- Given task -
Repeat every line below exactly as it reads.

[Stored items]
----
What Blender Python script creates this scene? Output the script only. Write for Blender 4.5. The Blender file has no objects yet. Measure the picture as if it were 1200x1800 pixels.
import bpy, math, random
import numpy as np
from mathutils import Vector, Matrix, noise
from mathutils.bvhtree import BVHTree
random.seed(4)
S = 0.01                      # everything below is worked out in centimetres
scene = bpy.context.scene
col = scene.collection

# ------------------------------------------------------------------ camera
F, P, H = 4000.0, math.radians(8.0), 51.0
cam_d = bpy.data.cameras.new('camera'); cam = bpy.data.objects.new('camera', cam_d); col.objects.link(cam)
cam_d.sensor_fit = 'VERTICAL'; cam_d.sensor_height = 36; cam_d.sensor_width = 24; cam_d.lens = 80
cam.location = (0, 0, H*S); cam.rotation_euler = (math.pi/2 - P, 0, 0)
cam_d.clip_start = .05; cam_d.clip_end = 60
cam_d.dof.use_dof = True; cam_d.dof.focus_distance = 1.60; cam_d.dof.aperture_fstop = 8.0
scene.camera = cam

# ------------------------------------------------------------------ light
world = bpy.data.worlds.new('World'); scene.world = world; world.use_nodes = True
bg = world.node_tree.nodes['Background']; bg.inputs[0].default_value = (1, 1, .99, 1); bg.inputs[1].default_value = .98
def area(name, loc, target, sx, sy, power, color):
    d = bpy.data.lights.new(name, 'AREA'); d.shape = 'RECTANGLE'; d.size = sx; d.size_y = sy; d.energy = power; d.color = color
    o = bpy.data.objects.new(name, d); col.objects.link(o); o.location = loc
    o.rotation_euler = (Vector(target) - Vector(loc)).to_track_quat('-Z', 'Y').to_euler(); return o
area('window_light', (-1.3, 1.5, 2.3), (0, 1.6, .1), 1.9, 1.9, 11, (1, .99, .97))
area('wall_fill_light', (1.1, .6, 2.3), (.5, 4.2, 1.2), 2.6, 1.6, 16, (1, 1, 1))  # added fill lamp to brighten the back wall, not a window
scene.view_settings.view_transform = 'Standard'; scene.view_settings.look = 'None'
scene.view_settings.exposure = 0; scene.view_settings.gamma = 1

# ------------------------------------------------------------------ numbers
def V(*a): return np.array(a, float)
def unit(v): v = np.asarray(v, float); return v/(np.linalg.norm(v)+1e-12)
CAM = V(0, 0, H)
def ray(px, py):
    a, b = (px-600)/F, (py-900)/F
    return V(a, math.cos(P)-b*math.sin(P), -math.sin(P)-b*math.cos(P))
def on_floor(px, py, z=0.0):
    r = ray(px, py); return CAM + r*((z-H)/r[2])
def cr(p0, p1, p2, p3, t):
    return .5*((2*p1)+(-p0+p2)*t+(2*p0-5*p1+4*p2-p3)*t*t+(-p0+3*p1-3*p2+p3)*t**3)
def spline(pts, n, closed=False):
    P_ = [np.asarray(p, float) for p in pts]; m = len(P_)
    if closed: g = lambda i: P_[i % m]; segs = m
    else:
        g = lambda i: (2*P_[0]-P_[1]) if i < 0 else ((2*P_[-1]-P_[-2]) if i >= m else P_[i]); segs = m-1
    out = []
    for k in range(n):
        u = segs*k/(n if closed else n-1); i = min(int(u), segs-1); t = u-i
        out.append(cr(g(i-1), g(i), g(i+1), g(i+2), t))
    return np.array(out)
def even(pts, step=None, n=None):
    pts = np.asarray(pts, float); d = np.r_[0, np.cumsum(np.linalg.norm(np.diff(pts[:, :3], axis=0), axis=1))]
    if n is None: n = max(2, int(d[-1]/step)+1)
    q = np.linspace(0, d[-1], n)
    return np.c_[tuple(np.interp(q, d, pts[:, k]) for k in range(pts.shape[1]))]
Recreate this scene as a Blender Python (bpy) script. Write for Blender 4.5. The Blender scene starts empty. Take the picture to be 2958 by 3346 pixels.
----
- Exercise result -
What Blender Python script creates this scene? Output the script only. Write for Blender 4.5. The Blender file has no objects yet. Measure the picture as if it were 1200x1800 pixels.
import bpy, math, random
import numpy as np
from mathutils import Vector, Matrix, noise
from mathutils.bvhtree import BVHTree
random.seed(4)
S = 0.01                      # everything below is worked out in centimetres
scene = bpy.context.scene
col = scene.collection

# ------------------------------------------------------------------ camera
F, P, H = 4000.0, math.radians(8.0), 51.0
cam_d = bpy.data.cameras.new('camera'); cam = bpy.data.objects.new('camera', cam_d); col.objects.link(cam)
cam_d.sensor_fit = 'VERTICAL'; cam_d.sensor_height = 36; cam_d.sensor_width = 24; cam_d.lens = 80
cam.location = (0, 0, H*S); cam.rotation_euler = (math.pi/2 - P, 0, 0)
cam_d.clip_start = .05; cam_d.clip_end = 60
cam_d.dof.use_dof = True; cam_d.dof.focus_distance = 1.60; cam_d.dof.aperture_fstop = 8.0
scene.camera = cam

# ------------------------------------------------------------------ light
world = bpy.data.worlds.new('World'); scene.world = world; world.use_nodes = True
bg = world.node_tree.nodes['Background']; bg.inputs[0].default_value = (1, 1, .99, 1); bg.inputs[1].default_value = .98
def area(name, loc, target, sx, sy, power, color):
    d = bpy.data.lights.new(name, 'AREA'); d.shape = 'RECTANGLE'; d.size = sx; d.size_y = sy; d.energy = power; d.color = color
    o = bpy.data.objects.new(name, d); col.objects.link(o); o.location = loc
    o.rotation_euler = (Vector(target) - Vector(loc)).to_track_quat('-Z', 'Y').to_euler(); return o
area('window_light', (-1.3, 1.5, 2.3), (0, 1.6, .1), 1.9, 1.9, 11, (1, .99, .97))
area('wall_fill_light', (1.1, .6, 2.3), (.5, 4.2, 1.2), 2.6, 1.6, 16, (1, 1, 1))  # added fill lamp to brighten the back wall, not a window
scene.view_settings.view_transform = 'Standard'; scene.view_settings.look = 'None'
scene.view_settings.exposure = 0; scene.view_settings.gamma = 1

# ------------------------------------------------------------------ numbers
def V(*a): return np.array(a, float)
def unit(v): v = np.asarray(v, float); return v/(np.linalg.norm(v)+1e-12)
CAM = V(0, 0, H)
def ray(px, py):
    a, b = (px-600)/F, (py-900)/F
    return V(a, math.cos(P)-b*math.sin(P), -math.sin(P)-b*math.cos(P))
def on_floor(px, py, z=0.0):
    r = ray(px, py); return CAM + r*((z-H)/r[2])
def cr(p0, p1, p2, p3, t):
    return .5*((2*p1)+(-p0+p2)*t+(2*p0-5*p1+4*p2-p3)*t*t+(-p0+3*p1-3*p2+p3)*t**3)
def spline(pts, n, closed=False):
    P_ = [np.asarray(p, float) for p in pts]; m = len(P_)
    if closed: g = lambda i: P_[i % m]; segs = m
    else:
        g = lambda i: (2*P_[0]-P_[1]) if i < 0 else ((2*P_[-1]-P_[-2]) if i >= m else P_[i]); segs = m-1
    out = []
    for k in range(n):
        u = segs*k/(n if closed else n-1); i = min(int(u), segs-1); t = u-i
        out.append(cr(g(i-1), g(i), g(i+1), g(i+2), t))
    return np.array(out)
def even(pts, step=None, n=None):
    pts = np.asarray(pts, float); d = np.r_[0, np.cumsum(np.linalg.norm(np.diff(pts[:, :3], axis=0), axis=1))]
    if n is None: n = max(2, int(d[-1]/step)+1)
    q = np.linspace(0, d[-1], n)
    return np.c_[tuple(np.interp(q, d, pts[:, k]) for k in range(pts.shape[1]))]
Recreate this scene as a Blender Python (bpy) script. Write for Blender 4.5. The Blender scene starts empty. Take the picture to be 2958 by 3346 pixels.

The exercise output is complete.